Otra consecuencia de este final de ETA negociado es que todavía hoy —aunque en mucha menor medida que hasta hace diez años— Euskadi y Navarra carecen de la libertad y del pluralismo político propio de las democracias avanzadas. Ni ETA ni su proyecto político totalitario y excluyente han sido deslegitimados, todo lo contrario: ese proyecto político se defiende hoy desde las instituciones públicas y una parte de la sociedad vasca y navarra sigue justificando los crímenes de ETA y reclamando una amnistía para los asesinos que todavía están presos. Y a quienes nos oponemos a que el entorno político de ETA logre sus reivindicaciones con nocturnidad y alevosía se nos acusa de querer poner en peligro la paz y la convivencia.
El comunicado de SORTU del 25 de agosto de este año defendiendo los homenajes públicos a etarras cuando salen de prisión iba en esa línea: «Diferentes asociaciones ultra y partidos criminalizan a quienes trabajan en pro de la asistencia a los presos.

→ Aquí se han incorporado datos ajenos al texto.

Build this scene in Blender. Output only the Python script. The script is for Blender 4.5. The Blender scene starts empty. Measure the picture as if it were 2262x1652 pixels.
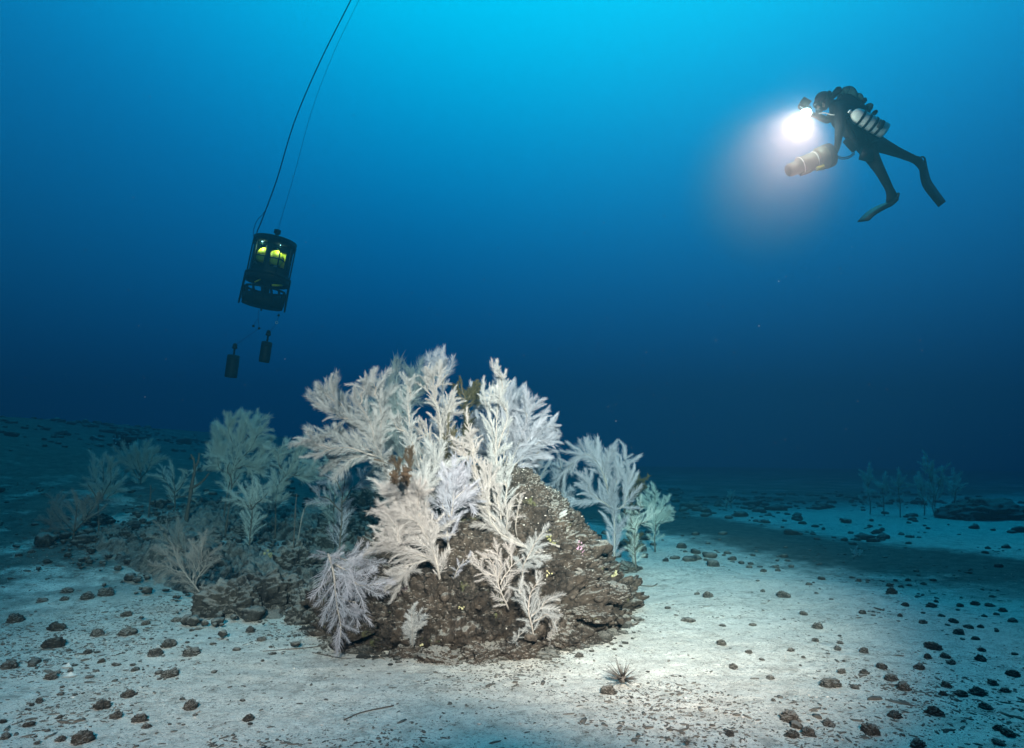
import bpy, math, random
import numpy as np
from mathutils import Vector, Matrix
from mathutils.bvhtree import BVHTree

scene = bpy.context.scene
col = scene.collection
rng = np.random.default_rng(7)
random.seed(7)
R = math.radians

# ------------------------------------------------------------------ camera
CAM_H, PITCH, LENS = 1.25, R(6.77), 24.0
cam_d = bpy.data.cameras.new('camera'); cam_d.lens = LENS; cam_d.sensor_width = 36.0
cam_d.clip_start = 0.05; cam_d.clip_end = 1000
cam = bpy.data.objects.new('camera', cam_d); col.objects.link(cam)
cam.location = (0, 0, CAM_H); cam.rotation_euler = (math.pi / 2 + PITCH, 0, 0)
scene.camera = cam

# ------------------------------------------------------------------ daylight coming down through the water
SUN_EL, SUN_AZ = R(62), R(8)                 # azimuth from +Y towards +X
SUN_DIR = Vector((math.cos(SUN_EL) * math.sin(SUN_AZ), math.cos(SUN_EL) * math.cos(SUN_AZ), math.sin(SUN_EL)))
world = bpy.data.worlds.new('World'); scene.world = world; world.use_nodes = True
nt = world.node_tree; nt.nodes.clear()
w_out = nt.nodes.new('ShaderNodeOutputWorld'); w_bg = nt.nodes.new('ShaderNodeBackground')
w_tc = nt.nodes.new('ShaderNodeTexCoord')
w_dot = nt.nodes.new('ShaderNodeVectorMath'); w_dot.operation = 'DOT_PRODUCT'; w_dot.inputs[1].default_value = SUN_DIR
w_ac = nt.nodes.new('ShaderNodeMath'); w_ac.operation = 'ARCCOSINE'
w_dv = nt.nodes.new('ShaderNodeMath'); w_dv.operation = 'DIVIDE'; w_dv.inputs[1].default_value = math.pi
w_cr = nt.nodes.new('ShaderNodeValToRGB'); w_cr.color_ramp.interpolation = 'B_SPLINE'
# radiance of the water against the angle from the brightest direction (degrees)
WATER = [(0, (.0, 1.6, 2.2)), (18, (.0, 1.35, 1.75)), (27, (.0, 1.0, 1.36)), (36, (.0, .56, 1.0)), (46, (.0, .27, .60)),
         (58, (.0, .165, .36)), (72, (.0, .105, .215)), (95, (.0, .034, .090)), (180, (.0, .004, .015))]
el = w_cr.color_ramp.elements
while len(el) > 1: el.remove(el[-1])
for i, (a, c) in enumerate(WATER):
    e = el[0] if i == 0 else el.new(a / 180)
    e.position = a / 180; e.color = (*[x / 3 for x in c], 1)
nt.links.new(w_tc.outputs['Generated'], w_dot.inputs[0]); nt.links.new(w_dot.outputs['Value'], w_ac.inputs[0])
nt.links.new(w_ac.outputs[0], w_dv.inputs[0]); nt.links.new(w_dv.outputs[0], w_cr.inputs[0])
nt.links.new(w_cr.outputs[0], w_bg.inputs[0]); nt.links.new(w_bg.outputs[0], w_out.inputs[0])
w_bg.inputs[1].default_value = 3.0

sun_d = bpy.data.lights.new('sun', 'SUN'); sun_d.energy = 0.6; sun_d.angle = R(25); sun_d.color = (.25, .85, 1.0)
sun = bpy.data.objects.new('sun', sun_d); col.objects.link(sun)
sun.rotation_euler = (-SUN_DIR).to_track_quat('-Z', 'Y').to_euler()

# the photographer's two video lights, held on arms either side of the camera: the warm pool on reef and sand
def video_light(loc, target, watts, spread, blend, color):
    d = bpy.data.lights.new('video_light', 'SPOT'); d.energy = watts; d.spot_size = R(spread); d.spot_blend = blend
    d.color = color; d.shadow_soft_size = .09
    o = bpy.data.objects.new('video_light', d); col.objects.link(o); o.location = loc
    o.rotation_euler = (Vector(target) - Vector(loc)).to_track_quat('-Z', 'Y').to_euler()
    return o
video_light((-.9, -1.8, 2.9), (-1.9, 8.0, .75), 11500, 47, 1.0, (1.0, .47, .40))
video_light((.9, -1.8, 3.1), (.86, 7.6, .40), 34000, 37, 1.0, (1.0, .445, .365))

vs = scene.view_settings; vs.view_transform = 'Standard'; vs.look = 'None'; vs.gamma = 1; vs.exposure = 0
cy = scene.cycles
cy.use_denoising = True; cy.denoising_prefilter = 'ACCURATE'; cy.max_bounces = 5; cy.diffuse_bounces = 2; cy.glossy_bounces = 2; cy.transmission_bounces = 4
cy.transparent_max_bounces = 8; cy.volume_bounces = 0; cy.sample_clamp_indirect = 3; cy.caustics_reflective = False; cy.caustics_refractive = False

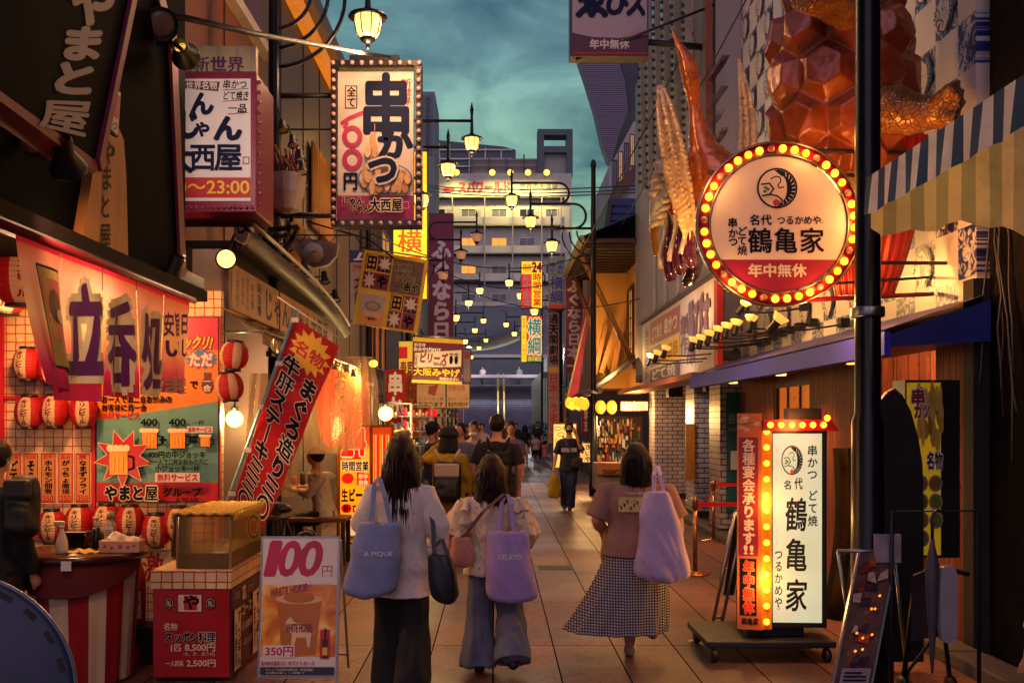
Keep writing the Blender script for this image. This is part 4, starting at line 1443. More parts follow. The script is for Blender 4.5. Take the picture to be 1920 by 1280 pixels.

No se construirá la convivencia imponiendo al otro lado lo que debe o puede hacer o no». Rafa Díez Usabiaga y alguna otra dirigente de la izquierda abertzale como Bakartxo Ruiz han dicho recientemente que los ongi etorris «no deben percibirse como una ofensa a las víctimas». En esta misma línea se justificó también Arnaldo Otegi, líder de EH Bildu, en una entrevista en Radio Euskadi argumentando que «los ciudadanos de ese pueblo consideran que (los presos de ETA) merecen ese reconocimiento o un abrazo». Y nos lanzó un mensaje a las víctimas de ETA: «¿Nuestra felicidad por ver a un preso salir de la cárcel es su dolor? Si este es el esquema, tenemos un problema».
Los líderes de la izquierda abertzale —muchos de ellos son los mismos que cuando ETA mataba— se arrogan el derecho a decidir cuándo las víctimas podemos sentirnos ofendidas o no. Se hacen dueños del criterio de medir quién contribuye a la paz y a la convivencia y quién no. Es insólito que precisamente ellos se sientan legitimados para cumplir este papel, cuando ni siquiera son capaces de decir que matar estuvo mal.
El día que ha pasado a la historia como el del final de terrorismo de ETA no fue un día de celebración para el Estado de Derecho, de exhibición de la derrota institucional de la banda terrorista, de recogimiento avergonzado de los líderes de la organización, de los que mataban y de los que mandaban matar. Todo lo contrario. Fue el día de una celebración pero para ETA, orquestada por sus jefes de propaganda en el Palacio de Ayete, con la inestimable ayuda de esos cómplices de traje y corbata llamados mediadores internacionales. Quizá celebraban que sus exigencias para dejar de matar iban a ser acatadas. No era este el final que muchas víctimas esperábamos ni el que nos merecíamos. A los diez años del cese definitivo del terrorismo de ETA, lo único que exijo es que se cuente la verdad sobre cómo se ha acabado con ETA y que se nos haga un reconocimiento a las víctimas por haber sido quienes hemos pagado el precio de esta paz de la que hoy disfrutamos.